◆ PROVIDED DATA:
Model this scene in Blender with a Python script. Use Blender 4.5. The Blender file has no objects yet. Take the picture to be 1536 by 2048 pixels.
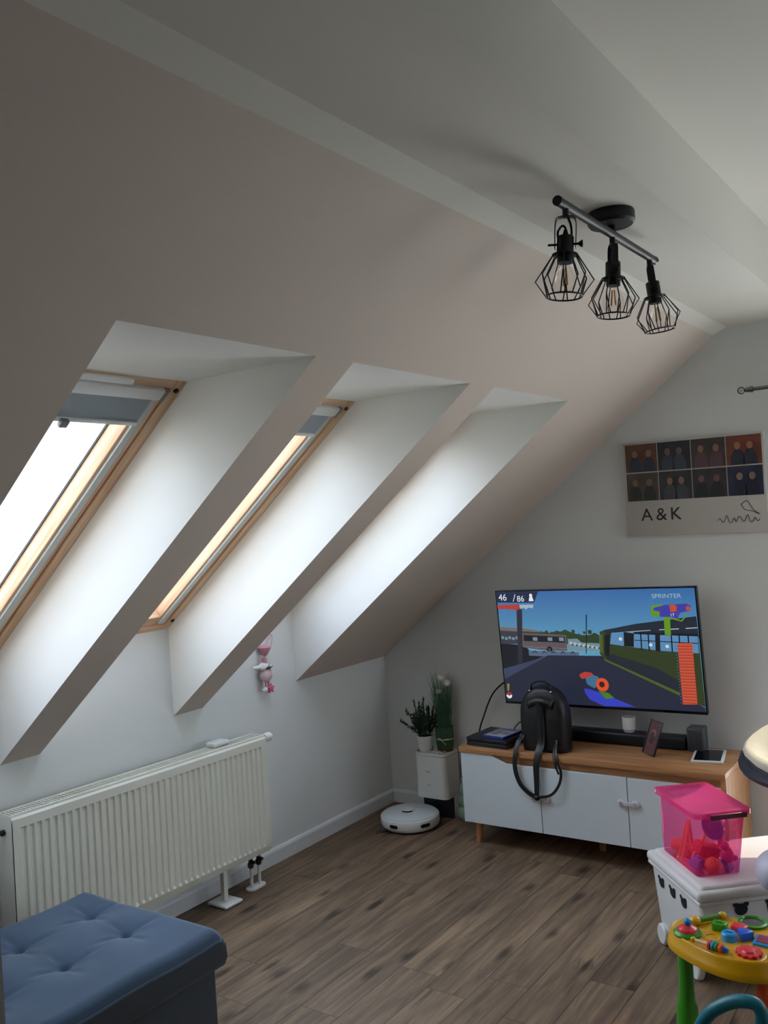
import bpy, bmesh, math, random
from mathutils import Vector, Matrix
random.seed(7)
PI = math.pi
R = math.radians
C = bpy.context.scene.collection
SC = bpy.context.scene

# ---------------------------------------------------------------- camera
cam_d = bpy.data.cameras.new('camera'); cam = bpy.data.objects.new('camera', cam_d); C.objects.link(cam)
cam_d.sensor_fit = 'VERTICAL'; cam_d.sensor_height = 24.0; cam_d.lens = 1796.5154 * 24.0 / 2048.0
cam_d.clip_start = 0.02; cam_d.clip_end = 600
cr = Vector((0.81887851, 0.57036318, -0.06421705)); cu = Vector((0.05706635, 0.03042311, 0.99790674)); cf = Vector((-0.57112294, 0.82082902, 0.00763572))
cm = Matrix((cr, cu, -cf)).transposed().to_4x4(); cm.translation = (3.1476, 0.0, 1.7)
cam.matrix_world = cm
SC.camera = cam
# ---------------------------------------------------------------- light, exposure
SC.view_settings.view_transform = 'Standard'; SC.view_settings.look = 'None'
SC.view_settings.gamma = 1.0; SC.view_settings.use_curve_mapping = False
SC.view_settings.exposure = 1.70
SC.cycles.use_denoising = True
SC.cycles.max_bounces = 14; SC.cycles.diffuse_bounces = 8; SC.cycles.transparent_max_bounces = 24
SC.cycles.sample_clamp_indirect = 6.0
world = bpy.data.worlds.new('World'); SC.world = world; world.use_nodes = True
wn = world.node_tree; bgn = wn.nodes['Background']
geo = wn.nodes.new('ShaderNodeTexCoord'); sep = wn.nodes.new('ShaderNodeSeparateXYZ'); ramp = wn.nodes.new('ShaderNodeValToRGB')
wn.links.new(geo.outputs['Generated'], sep.inputs[0]); wn.links.new(sep.outputs['Z'], ramp.inputs[0])
ramp.color_ramp.elements[0].position = 0.0; ramp.color_ramp.elements[0].color = (0.93, 0.96, 1.0, 1)
ramp.color_ramp.elements[1].position = 0.9; ramp.color_ramp.elements[1].color = (0.62, 0.76, 1.0, 1)
wn.links.new(ramp.outputs[0], bgn.inputs['Color']); bgn.inputs['Strength'].default_value = 3.0
SUN_DIR = Vector((0.20, 0.80, 0.80)).normalized()
sun_d = bpy.data.lights.new('sun', 'SUN'); sun_d.energy = 3.2; sun_d.angle = R(0.6); sun_d.color = (1.0, 0.86, 0.68)
sun = bpy.data.objects.new('sun', sun_d); C.objects.link(sun)
sun.rotation_euler = SUN_DIR.to_track_quat('Z', 'Y').to_euler()

# ---------------------------------------------------------------- materials
def lin(c):
    if isinstance(c, str):
        c = [int(c[i:i + 2], 16) / 255 for i in (1, 3, 5)]
    return tuple((v / 12.92 if v <= 0.04045 else ((v + 0.055) / 1.055) ** 2.4) for v in c) + (1,)
MATS = {}
def mat(name, col, rough=0.5, metal=0.0, var=0.06, scale=8.0, bump=0.0, bscale=60.0, sheen=0.0, coat=0.0, spec=0.5, emit=None, estr=1.0):
    if name in MATS: return MATS[name]
    m = bpy.data.materials.new(name); m.use_nodes = True; nt = m.node_tree; b = nt.nodes['Principled BSDF']
    base = lin(col)
    tc = nt.nodes.new('ShaderNodeTexCoord')
    if var:
        nz = nt.nodes.new('ShaderNodeTexNoise'); nz.inputs['Scale'].default_value = scale; nz.inputs['Detail'].default_value = 4
        rp = nt.nodes.new('ShaderNodeValToRGB')
        rp.color_ramp.elements[0].position = 0.3; rp.color_ramp.elements[1].position = 0.7
        rp.color_ramp.elements[0].color = tuple(v * (1 - var) for v in base[:3]) + (1,)
        rp.color_ramp.elements[1].color = tuple(min(1, v * (1 + var)) for v in base[:3]) + (1,)
        nt.links.new(tc.outputs['Object'], nz.inputs['Vector']); nt.links.new(nz.outputs['Fac'], rp.inputs[0]); nt.links.new(rp.outputs[0], b.inputs['Base Color'])
    else:
        b.inputs['Base Color'].default_value = base
    b.inputs['Roughness'].default_value = rough; b.inputs['Metallic'].default_value = metal
    b.inputs['Specular IOR Level'].default_value = spec
    if sheen: b.inputs['Sheen Weight'].default_value = sheen; b.inputs['Sheen Roughness'].default_value = 0.4
    if coat: b.inputs['Coat Weight'].default_value = coat; b.inputs['Coat Roughness'].default_value = 0.1
    if bump:
        n2 = nt.nodes.new('ShaderNodeTexNoise'); n2.inputs['Scale'].default_value = bscale; n2.inputs['Detail'].default_value = 3
        bp = nt.nodes.new('ShaderNodeBump'); bp.inputs['Strength'].default_value = bump; bp.inputs['Distance'].default_value = 0.002
        nt.links.new(tc.outputs['Object'], n2.inputs['Vector']); nt.links.new(n2.outputs['Fac'], bp.inputs['Height']); nt.links.new(bp.outputs[0], b.inputs['Normal'])
    if emit:
        b.inputs['Emission Color'].default_value = lin(emit); b.inputs['Emission Strength'].default_value = estr
    MATS[name] = m; return m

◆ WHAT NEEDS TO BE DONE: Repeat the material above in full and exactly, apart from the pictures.

◆ EXERCISE RESULT:
Model this scene in Blender with a Python script. Use Blender 4.5. The Blender file has no objects yet. Take the picture to be 1536 by 2048 pixels.
import bpy, bmesh, math, random
from mathutils import Vector, Matrix
random.seed(7)
PI = math.pi
R = math.radians
C = bpy.context.scene.collection
SC = bpy.context.scene

# ---------------------------------------------------------------- camera
cam_d = bpy.data.cameras.new('camera'); cam = bpy.data.objects.new('camera', cam_d); C.objects.link(cam)
cam_d.sensor_fit = 'VERTICAL'; cam_d.sensor_height = 24.0; cam_d.lens = 1796.5154 * 24.0 / 2048.0
cam_d.clip_start = 0.02; cam_d.clip_end = 600
cr = Vector((0.81887851, 0.57036318, -0.06421705)); cu = Vector((0.05706635, 0.03042311, 0.99790674)); cf = Vector((-0.57112294, 0.82082902, 0.00763572))
cm = Matrix((cr, cu, -cf)).transposed().to_4x4(); cm.translation = (3.1476, 0.0, 1.7)
cam.matrix_world = cm
SC.camera = cam
# ---------------------------------------------------------------- light, exposure
SC.view_settings.view_transform = 'Standard'; SC.view_settings.look = 'None'
SC.view_settings.gamma = 1.0; SC.view_settings.use_curve_mapping = False
SC.view_settings.exposure = 1.70
SC.cycles.use_denoising = True
SC.cycles.max_bounces = 14; SC.cycles.diffuse_bounces = 8; SC.cycles.transparent_max_bounces = 24
SC.cycles.sample_clamp_indirect = 6.0
world = bpy.data.worlds.new('World'); SC.world = world; world.use_nodes = True
wn = world.node_tree; bgn = wn.nodes['Background']
geo = wn.nodes.new('ShaderNodeTexCoord'); sep = wn.nodes.new('ShaderNodeSeparateXYZ'); ramp = wn.nodes.new('ShaderNodeValToRGB')
wn.links.new(geo.outputs['Generated'], sep.inputs[0]); wn.links.new(sep.outputs['Z'], ramp.inputs[0])
ramp.color_ramp.elements[0].position = 0.0; ramp.color_ramp.elements[0].color = (0.93, 0.96, 1.0, 1)
ramp.color_ramp.elements[1].position = 0.9; ramp.color_ramp.elements[1].color = (0.62, 0.76, 1.0, 1)
wn.links.new(ramp.outputs[0], bgn.inputs['Color']); bgn.inputs['Strength'].default_value = 3.0
SUN_DIR = Vector((0.20, 0.80, 0.80)).normalized()
sun_d = bpy.data.lights.new('sun', 'SUN'); sun_d.energy = 3.2; sun_d.angle = R(0.6); sun_d.color = (1.0, 0.86, 0.68)
sun = bpy.data.objects.new('sun', sun_d); C.objects.link(sun)
sun.rotation_euler = SUN_DIR.to_track_quat('Z', 'Y').to_euler()

# ---------------------------------------------------------------- materials
def lin(c):
    if isinstance(c, str):
        c = [int(c[i:i + 2], 16) / 255 for i in (1, 3, 5)]
    return tuple((v / 12.92 if v <= 0.04045 else ((v + 0.055) / 1.055) ** 2.4) for v in c) + (1,)
MATS = {}
def mat(name, col, rough=0.5, metal=0.0, var=0.06, scale=8.0, bump=0.0, bscale=60.0, sheen=0.0, coat=0.0, spec=0.5, emit=None, estr=1.0):
    if name in MATS: return MATS[name]
    m = bpy.data.materials.new(name); m.use_nodes = True; nt = m.node_tree; b = nt.nodes['Principled BSDF']
    base = lin(col)
    tc = nt.nodes.new('ShaderNodeTexCoord')
    if var:
        nz = nt.nodes.new('ShaderNodeTexNoise'); nz.inputs['Scale'].default_value = scale; nz.inputs['Detail'].default_value = 4
        rp = nt.nodes.new('ShaderNodeValToRGB')
        rp.color_ramp.elements[0].position = 0.3; rp.color_ramp.elements[1].position = 0.7
        rp.color_ramp.elements[0].color = tuple(v * (1 - var) for v in base[:3]) + (1,)
        rp.color_ramp.elements[1].color = tuple(min(1, v * (1 + var)) for v in base[:3]) + (1,)
        nt.links.new(tc.outputs['Object'], nz.inputs['Vector']); nt.links.new(nz.outputs['Fac'], rp.inputs[0]); nt.links.new(rp.outputs[0], b.inputs['Base Color'])
    else:
        b.inputs['Base Color'].default_value = base
    b.inputs['Roughness'].default_value = rough; b.inputs['Metallic'].default_value = metal
    b.inputs['Specular IOR Level'].default_value = spec
    if sheen: b.inputs['Sheen Weight'].default_value = sheen; b.inputs['Sheen Roughness'].default_value = 0.4
    if coat: b.inputs['Coat Weight'].default_value = coat; b.inputs['Coat Roughness'].default_value = 0.1
    if bump:
        n2 = nt.nodes.new('ShaderNodeTexNoise'); n2.inputs['Scale'].default_value = bscale; n2.inputs['Detail'].default_value = 3
        bp = nt.nodes.new('ShaderNodeBump'); bp.inputs['Strength'].default_value = bump; bp.inputs['Distance'].default_value = 0.002
        nt.links.new(tc.outputs['Object'], n2.inputs['Vector']); nt.links.new(n2.outputs['Fac'], bp.inputs['Height']); nt.links.new(bp.outputs[0], b.inputs['Normal'])
    if emit:
        b.inputs['Emission Color'].default_value = lin(emit); b.inputs['Emission Strength'].default_value = estr
    MATS[name] = m; return m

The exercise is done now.